## Start EXERCISE MATERIAL
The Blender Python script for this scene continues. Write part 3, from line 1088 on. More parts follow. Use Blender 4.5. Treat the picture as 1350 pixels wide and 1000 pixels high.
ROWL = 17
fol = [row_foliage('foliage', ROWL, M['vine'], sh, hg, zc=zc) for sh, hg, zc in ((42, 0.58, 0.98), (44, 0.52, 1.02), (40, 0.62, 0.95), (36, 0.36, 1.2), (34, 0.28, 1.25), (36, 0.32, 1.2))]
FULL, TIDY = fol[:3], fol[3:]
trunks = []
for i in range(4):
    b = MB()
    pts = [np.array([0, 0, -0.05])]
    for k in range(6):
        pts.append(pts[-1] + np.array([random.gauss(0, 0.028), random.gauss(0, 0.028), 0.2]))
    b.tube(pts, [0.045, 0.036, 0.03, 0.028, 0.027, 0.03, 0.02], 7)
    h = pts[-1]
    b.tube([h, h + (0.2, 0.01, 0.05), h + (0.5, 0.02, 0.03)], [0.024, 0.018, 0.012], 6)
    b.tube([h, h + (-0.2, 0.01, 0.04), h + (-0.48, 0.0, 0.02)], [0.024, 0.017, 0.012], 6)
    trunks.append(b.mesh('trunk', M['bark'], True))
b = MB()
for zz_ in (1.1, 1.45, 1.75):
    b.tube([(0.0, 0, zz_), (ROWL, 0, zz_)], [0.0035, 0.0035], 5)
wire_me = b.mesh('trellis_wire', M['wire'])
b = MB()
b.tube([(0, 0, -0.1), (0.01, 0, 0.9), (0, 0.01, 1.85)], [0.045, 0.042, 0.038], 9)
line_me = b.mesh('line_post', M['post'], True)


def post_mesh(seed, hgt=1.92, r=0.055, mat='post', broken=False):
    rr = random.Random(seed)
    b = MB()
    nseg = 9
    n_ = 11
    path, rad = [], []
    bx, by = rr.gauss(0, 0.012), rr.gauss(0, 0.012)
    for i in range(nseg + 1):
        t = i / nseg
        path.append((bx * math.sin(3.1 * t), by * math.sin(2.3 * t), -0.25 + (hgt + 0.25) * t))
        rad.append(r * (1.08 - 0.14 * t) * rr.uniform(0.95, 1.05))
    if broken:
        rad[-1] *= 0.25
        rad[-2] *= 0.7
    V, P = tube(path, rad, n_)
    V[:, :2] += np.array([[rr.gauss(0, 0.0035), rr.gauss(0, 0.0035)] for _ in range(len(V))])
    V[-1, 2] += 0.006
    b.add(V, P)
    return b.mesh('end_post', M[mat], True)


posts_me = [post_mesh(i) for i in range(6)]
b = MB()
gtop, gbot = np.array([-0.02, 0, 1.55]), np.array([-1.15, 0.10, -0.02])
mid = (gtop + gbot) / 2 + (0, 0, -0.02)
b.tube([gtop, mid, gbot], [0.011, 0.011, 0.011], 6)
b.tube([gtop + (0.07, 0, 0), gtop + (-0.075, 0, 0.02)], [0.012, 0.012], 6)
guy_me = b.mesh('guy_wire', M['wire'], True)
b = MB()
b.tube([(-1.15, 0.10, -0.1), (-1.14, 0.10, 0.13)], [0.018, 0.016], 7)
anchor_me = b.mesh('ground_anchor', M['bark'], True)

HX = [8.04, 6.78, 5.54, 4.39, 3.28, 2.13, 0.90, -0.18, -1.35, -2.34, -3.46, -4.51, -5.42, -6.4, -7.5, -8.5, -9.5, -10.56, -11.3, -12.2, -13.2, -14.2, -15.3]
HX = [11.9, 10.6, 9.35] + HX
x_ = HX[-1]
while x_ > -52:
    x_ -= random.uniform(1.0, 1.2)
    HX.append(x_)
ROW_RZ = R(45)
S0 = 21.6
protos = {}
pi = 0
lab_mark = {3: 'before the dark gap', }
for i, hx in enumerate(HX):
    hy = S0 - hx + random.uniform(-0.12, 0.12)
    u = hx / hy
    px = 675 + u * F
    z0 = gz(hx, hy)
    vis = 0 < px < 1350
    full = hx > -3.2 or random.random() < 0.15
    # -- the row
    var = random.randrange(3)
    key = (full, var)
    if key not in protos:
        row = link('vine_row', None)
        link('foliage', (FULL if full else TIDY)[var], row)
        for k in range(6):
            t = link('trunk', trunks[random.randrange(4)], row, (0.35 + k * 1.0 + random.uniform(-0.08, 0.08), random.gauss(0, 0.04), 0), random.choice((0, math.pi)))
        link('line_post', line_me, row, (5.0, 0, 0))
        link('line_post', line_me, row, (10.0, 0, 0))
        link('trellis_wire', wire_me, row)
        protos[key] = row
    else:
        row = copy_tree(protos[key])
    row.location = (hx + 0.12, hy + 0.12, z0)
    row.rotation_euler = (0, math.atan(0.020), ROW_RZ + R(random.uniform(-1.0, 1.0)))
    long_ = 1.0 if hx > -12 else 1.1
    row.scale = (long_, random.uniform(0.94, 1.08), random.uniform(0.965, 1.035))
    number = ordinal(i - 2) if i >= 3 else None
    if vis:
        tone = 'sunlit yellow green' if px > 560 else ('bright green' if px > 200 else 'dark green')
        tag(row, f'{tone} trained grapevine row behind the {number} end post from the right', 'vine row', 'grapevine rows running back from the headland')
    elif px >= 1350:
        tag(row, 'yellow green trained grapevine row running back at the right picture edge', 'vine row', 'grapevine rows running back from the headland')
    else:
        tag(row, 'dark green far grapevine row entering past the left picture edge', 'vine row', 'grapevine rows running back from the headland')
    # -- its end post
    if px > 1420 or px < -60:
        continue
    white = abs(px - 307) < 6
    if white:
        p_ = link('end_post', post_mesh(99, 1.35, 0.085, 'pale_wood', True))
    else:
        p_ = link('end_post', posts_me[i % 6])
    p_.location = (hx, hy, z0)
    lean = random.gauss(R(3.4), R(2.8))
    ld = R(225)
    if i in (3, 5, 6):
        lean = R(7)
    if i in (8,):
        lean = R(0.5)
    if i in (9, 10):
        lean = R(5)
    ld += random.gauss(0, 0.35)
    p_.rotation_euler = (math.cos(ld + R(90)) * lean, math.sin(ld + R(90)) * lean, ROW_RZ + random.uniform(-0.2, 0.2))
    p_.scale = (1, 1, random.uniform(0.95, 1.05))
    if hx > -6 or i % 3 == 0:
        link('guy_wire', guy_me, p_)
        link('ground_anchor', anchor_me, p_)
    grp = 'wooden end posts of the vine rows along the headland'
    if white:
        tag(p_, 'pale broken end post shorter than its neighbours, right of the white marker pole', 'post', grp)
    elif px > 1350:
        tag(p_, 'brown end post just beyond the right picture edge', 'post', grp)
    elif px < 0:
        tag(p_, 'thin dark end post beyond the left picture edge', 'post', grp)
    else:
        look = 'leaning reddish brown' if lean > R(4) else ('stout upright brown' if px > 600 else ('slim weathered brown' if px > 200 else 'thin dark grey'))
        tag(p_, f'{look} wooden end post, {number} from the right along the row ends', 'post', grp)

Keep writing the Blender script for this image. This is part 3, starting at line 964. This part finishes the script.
## End EXERCISE MATERIAL
■ EXERCISE AIM: Copy out exactly the lines from the one containing "fol = [row_foliage('foliage', ROWL, M['vine'], sh, hg, zc=zc)" to the one containing "line_me = b.mesh('line_post', M['post'], True)", both ends inclusive.

■ REPLY TO THE TASK:
fol = [row_foliage('foliage', ROWL, M['vine'], sh, hg, zc=zc) for sh, hg, zc in ((42, 0.58, 0.98), (44, 0.52, 1.02), (40, 0.62, 0.95), (36, 0.36, 1.2), (34, 0.28, 1.25), (36, 0.32, 1.2))]
FULL, TIDY = fol[:3], fol[3:]
trunks = []
for i in range(4):
    b = MB()
    pts = [np.array([0, 0, -0.05])]
    for k in range(6):
        pts.append(pts[-1] + np.array([random.gauss(0, 0.028), random.gauss(0, 0.028), 0.2]))
    b.tube(pts, [0.045, 0.036, 0.03, 0.028, 0.027, 0.03, 0.02], 7)
    h = pts[-1]
    b.tube([h, h + (0.2, 0.01, 0.05), h + (0.5, 0.02, 0.03)], [0.024, 0.018, 0.012], 6)
    b.tube([h, h + (-0.2, 0.01, 0.04), h + (-0.48, 0.0, 0.02)], [0.024, 0.017, 0.012], 6)
    trunks.append(b.mesh('trunk', M['bark'], True))
b = MB()
for zz_ in (1.1, 1.45, 1.75):
    b.tube([(0.0, 0, zz_), (ROWL, 0, zz_)], [0.0035, 0.0035], 5)
wire_me = b.mesh('trellis_wire', M['wire'])
b = MB()
b.tube([(0, 0, -0.1), (0.01, 0, 0.9), (0, 0.01, 1.85)], [0.045, 0.042, 0.038], 9)
line_me = b.mesh('line_post', M['post'], True)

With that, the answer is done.